* SOURCE EXCERPT
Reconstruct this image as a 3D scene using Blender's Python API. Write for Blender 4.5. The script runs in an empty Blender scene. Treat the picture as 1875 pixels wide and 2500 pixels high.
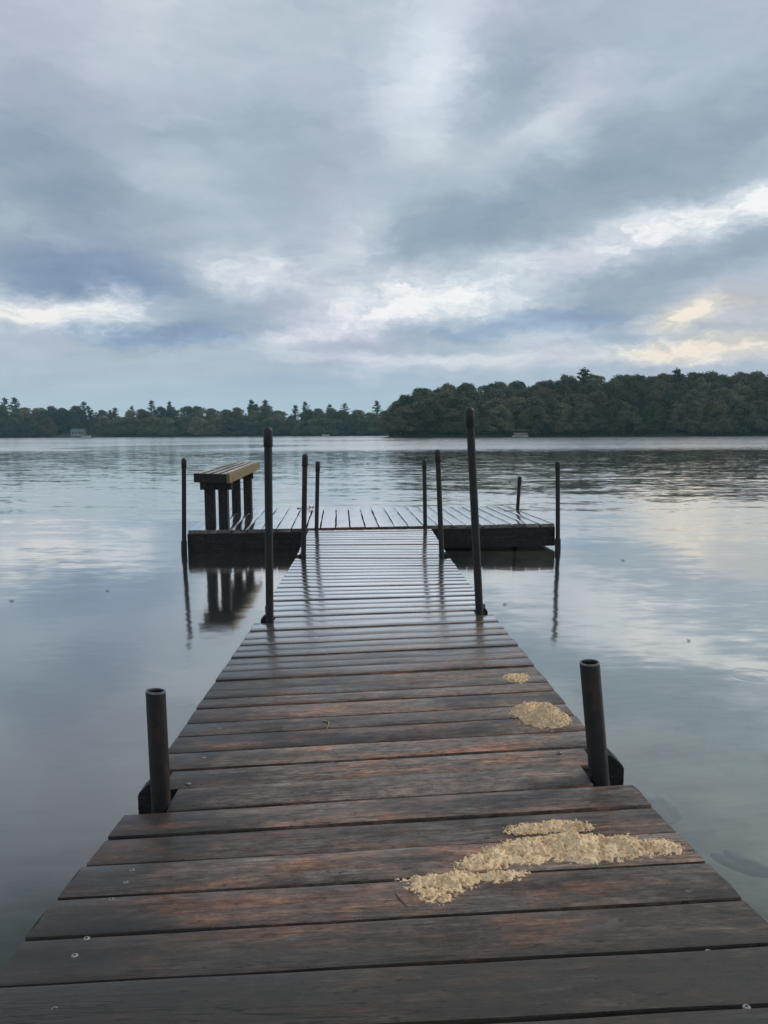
import bpy, bmesh, math, random
import numpy as np
from mathutils import Vector, Matrix, Quaternion, noise as mnoise

SC = bpy.context.scene
COL = SC.collection
R = math.radians
rng = random.Random(11)
WL = 0.185          # level of the lake

# ------------------------------------------------------------------ helpers
def srgb(r, g, b):
    def c(v):
        v /= 255.0
        return v / 12.92 if v <= 0.04045 else ((v + 0.055) / 1.055) ** 2.4
    return (c(r), c(g), c(b), 1.0)


class NT:
    """short-hand for building node trees"""
    def __init__(self, tree):
        self.t = tree
        self.t.nodes.clear()

    def n(self, kind, inputs=None, **props):
        nd = self.t.nodes.new(kind)
        for k, v in props.items():
            setattr(nd, k, v)
        for k, v in (inputs or {}).items():
            s = nd.inputs[k]
            if hasattr(v, 'is_output') or isinstance(v, bpy.types.NodeSocket):
                self.t.links.new(v, s)
            else:
                s.default_value = v
        return nd

    def math(self, op, a, b=0.0, c=0.0, clamp=False):
        nd = self.n('ShaderNodeMath', {0: a, 1: b, 2: c}, operation=op)
        nd.use_clamp = clamp
        return nd.outputs[0]

    def vmath(self, op, a, b=(0, 0, 0)):
        nd = self.n('ShaderNodeVectorMath', {0: a, 1: b}, operation=op)
        return nd.outputs['Value'] if op in ('LENGTH', 'DOT_PRODUCT', 'DISTANCE') else nd.outputs[0]

    def noise(self, vec, scale, detail=4.0, rough=0.5, dist=0.0, out='Fac'):
        nd = self.n('ShaderNodeTexNoise', {'Vector': vec, 'Scale': scale, 'Detail': detail,
                                           'Roughness': rough, 'Distortion': dist})
        return nd.outputs[out]

    def mapping(self, vec, loc=(0, 0, 0), rot=(0, 0, 0), scale=(1, 1, 1), kind='POINT'):
        return self.n('ShaderNodeMapping', {'Vector': vec, 'Location': loc, 'Rotation': rot, 'Scale': scale},
                      vector_type=kind).outputs[0]

    def ramp(self, fac, stops, interp='LINEAR'):
        nd = self.n('ShaderNodeValToRGB', {'Fac': fac})
        cr = nd.color_ramp
        cr.interpolation = interp
        while len(cr.elements) < len(stops):
            cr.elements.new(0.5)
        for e, (p, c) in zip(cr.elements, stops):
            e.position = p
            e.color = c if len(c) == 4 else (*c, 1)
        return nd.outputs[0]

    def maprange(self, v, a, b, c=0.0, d=1.0, smooth=False):
        nd = self.n('ShaderNodeMapRange', {0: v, 1: a, 2: b, 3: c, 4: d})
        nd.interpolation_type = 'SMOOTHSTEP' if smooth else 'LINEAR'
        nd.clamp = True
        return nd.outputs[0]

    def mix(self, fac, a, b, blend='MIX'):
        nd = self.n('ShaderNodeMix', data_type='RGBA', blend_type=blend)
        for s, v in ((nd.inputs['Factor'], fac), (nd.inputs[6], a), (nd.inputs[7], b)):
            if isinstance(v, bpy.types.NodeSocket):
                self.t.links.new(v, s)
            else:
                s.default_value = v
        return nd.outputs[2]


def new_mat(name):
    m = bpy.data.materials.new(name)
    m.use_nodes = True
    return m, NT(m.node_tree)


def simple_mat(name, col, rough=0.6, var=0.25, scale=8.0, bump=0.0, spec=0.5, metal=0.0, col2=None):
    m, t = new_mat(name)
    pos = t.n('ShaderNodeTexCoord').outputs['Object']
    nz = t.noise(pos, scale, 5, 0.6)
    c2 = col2 or tuple(c * (1 - var) for c in col[:3]) + (1,)
    c = t.mix(t.maprange(nz, 0.35, 0.65), c2, tuple(col[:3]) + (1,))
    ins = {'Base Color': c, 'Roughness': rough, 'Metallic': metal, 'Specular IOR Level': spec}
    if bump:
        ins['Normal'] = t.n('ShaderNodeBump', {'Height': nz, 'Strength': bump, 'Distance': 0.004}).outputs[0]
    b = t.n('ShaderNodeBsdfPrincipled', ins)
    t.n('ShaderNodeOutputMaterial', {'Surface': b.outputs[0]})
    return m


def mesh_obj(name, verts, faces, mat, parent=None, smooth=False, loc=None):
    me = bpy.data.meshes.new(name)
    me.from_pydata([tuple(v) for v in verts], [], faces)
    me.update()
    if smooth:
        me.polygons.foreach_set('use_smooth', [True] * len(me.polygons))
    for mm in (mat if isinstance(mat, (list, tuple)) else [mat]):
        me.materials.append(mm)
    o = bpy.data.objects.new(name, me)
    COL.objects.link(o)
    if loc is not None:
        o.location = loc
    if parent:
        o.parent = parent
    return o


def empty(name, loc=(0, 0, 0)):
    o = bpy.data.objects.new(name, None)
    o.location = loc
    o.empty_display_size = 0.1
    COL.objects.link(o)
    return o


def tag(o, label=None, cat=None, group=None, kind=None):
    if label: o['label'] = label
    if cat: o['category'] = cat
    if group: o['group'] = group
    if kind: o['kind'] = kind
    return o


class MB:
    """collects verts / faces of one mesh"""
    def __init__(self):
        self.v, self.f = [], []

    def add(self, vs, fs):
        b = len(self.v)
        self.v += [Vector(x) for x in vs]
        self.f += [tuple(b + i for i in q) for q in fs]

    def hexa(self, c, bev=0.0):
        """c: 8 corners, bottom 4 (ccw) then top 4 (ccw); bevelled"""
        bm = bmesh.new()
        vs = [bm.verts.new(x) for x in c]
        for q in ((3, 2, 1, 0), (4, 5, 6, 7), (0, 1, 5, 4), (1, 2, 6, 5), (2, 3, 7, 6), (3, 0, 4, 7)):
            bm.faces.new([vs[i] for i in q])
        if bev:
            bmesh.ops.bevel(bm, geom=bm.edges[:], offset=bev, segments=2, affect='EDGES', profile=0.6)
        bm.verts.index_update()
        self.add([v.co.copy() for v in bm.verts], [[v.index for v in f.verts] for f in bm.faces])
        bm.free()

    def box(self, x0, x1, y0, y1, z0, z1, bev=0.0, m=None):
        c = [Vector(p) for p in ((x0, y0, z0), (x1, y0, z0), (x1, y1, z0), (x0, y1, z0),
                                 (x0, y0, z1), (x1, y0, z1), (x1, y1, z1), (x0, y1, z1))]
        if m:
            c = [m @ p for p in c]
        self.hexa(c, bev)

    def beam(self, a, b, w, h, bev=0.0, up=(0, 0, 1)):
        """bar from a to b, w wide, h tall; the axis runs through the middle"""
        a, b = Vector(a), Vector(b)
        d = (b - a).normalized()
        s = d.cross(Vector(up)).normalized()
        u = s.cross(d).normalized()
        s *= w / 2
        u *= h / 2
        self.hexa([a - s - u, a + s - u, b + s - u, b - s - u, a - s + u, a + s + u, b + s + u, b - s + u], bev)

    def tube(self, path, seg=20, caps=True):
        """path: list of (point, radius)"""
        n = len(path)
        vs, fs = [], []
        ref = Vector((1, 0, 0))
        for i, (p, r) in enumerate(path):
            p = Vector(p)
            d = (Vector(path[min(i + 1, n - 1)][0]) - Vector(path[max(i - 1, 0)][0]))
            if d.length < 1e-9:
                d = Vector((0, 0, 1))
            d.normalize()
            a = (ref - d * ref.dot(d))
            if a.length < 1e-3:
                a = Vector((0, 1, 0)) - d * d.y
            a.normalize()
            b = d.cross(a)
            for k in range(seg):
                t = 2 * math.pi * k / seg
                vs.append(p + (a * math.cos(t) + b * math.sin(t)) * r)
        for i in range(n - 1):
            for k in range(seg):
                k2 = (k + 1) % seg
                fs.append((i * seg + k, i * seg + k2, (i + 1) * seg + k2, (i + 1) * seg + k))
        if caps:
            fs.append(tuple(reversed(range(seg))))
            fs.append(tuple((n - 1) * seg + k for k in range(seg)))
        self.add(vs, fs)

    def build(self, name, mat, parent=None, smooth=False, loc=None):
        return mesh_obj(name, self.v, self.f, mat, parent, smooth, loc)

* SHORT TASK
Identify which lines contain the word "wide" and copy each one.

* EXERCISE SOLUTION
Reconstruct this image as a 3D scene using Blender's Python API. Write for Blender 4.5. The script runs in an empty Blender scene. Treat the picture as 1875 pixels wide and 2500 pixels high.
        """bar from a to b, w wide, h tall; the axis runs through the middle"""